While some of Reveles' punk and stoner-rock friends thought he was losing his mind ("I remember some of my friends saying, 'You're missing the boat on alt-country. Ryan Adams was popular, like, four years ago and Wilco isn't even playing country anymore'"), the singer-songwriter forged ahead in his new direction and began piecing songs together that would constitute his acclaimed debut disc, which in this publication drew comparisons to the work of singer-songwriter boy wonder Conor Oberst.

"That's flattering," says Reveles, who admits he runs hot and cold on Oberst's material. "I met the guy and he's the nicest guy. He gave me a hug, and I gave him my CD and said, you know, 'Check it out,' and he called me later that night after his show at the Celebrity Theatre and he was like, 'You write really good songs. Thanks for giving me the CD.' He was just really, really nice."

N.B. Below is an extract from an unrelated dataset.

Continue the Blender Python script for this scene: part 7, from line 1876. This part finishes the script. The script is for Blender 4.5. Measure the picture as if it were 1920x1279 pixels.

The soft-spoken Reveles also shares a personality trait with Oberst, that of being humble and possessing a seeming unwillingness to blow his own horn. The singer-songwriter is uncomfortable with having his picture on the cover of We'll Meet Halfway ("For the next one, we're not doing that again," he says with a laugh), and Reveles jokingly points out a flier from a gig he played at defunct Tempe bar The Loft, where he opened for Tempe indie darlings What Laura Says.

"I got off stage and put my hood on and went outside for a cigarette, and everyone's outside smoking cigarettes, and this girl and this guy are out there," Reveles says. "The guy is like, 'Man, that guy in there was awesome! Did you see him playing guitar and singing and playing harmonica and guitar at the same time? That takes talent!' And the girl is like, 'That's bullshit, man. I've seen that a million times before. A lot of people do that.'

"The guy turns to me and didn't realize that it was me 'cause I had my hoodie on and it's raining. And he's like, 'That was great, right?'" Reveles laughs. "And I said, 'Man, that guy is overrated,' and the girl, who was drunk as fuck, says, 'That guy just sucked!' and I said, 'I'm with you, lady, that guy sucked.' And all of a sudden the guy looks at me and said, 'Hey, motherfucker, that's you!' and he got all embarrassed, and all of a sudden the girl just disappeared behind a bunch of people.

"I was loving it, man," Reveles laughs. "As long as it's feedback, good or bad, it's stuff that I can learn from."

Reveles, who played a critically acclaimed unofficial showcase with Fancy Cloud at South by Southwest in March, admittedly has a little trouble with the "country singer" tag, what with contemporary country music washed out with a glossy, '80s pop-rock sheen.

"I can't stand that stuff," Reveles says. "That's why when people ask me if I'm a country singer I say, 'I'm not Toby Keith or Shania Twain.' I like old country, I like Western, back when 'country' and 'Western' were two different things. I mean, I love (Western swing pioneer) Bob Wills. He's got that old rockabilly, hillbilly thing. Like redneck jazz — and you can't beat that, man.

"I'm not writing songs because I'm following a trend. I'm writing songs because that's what's going on in my life," says Reveles, who is in the process of recording his follow-up to We'll Meet Halfway. "I drink a lot of whiskey and listen to a lot of sad-bastard songs, so that's what's gonna come out when I write music."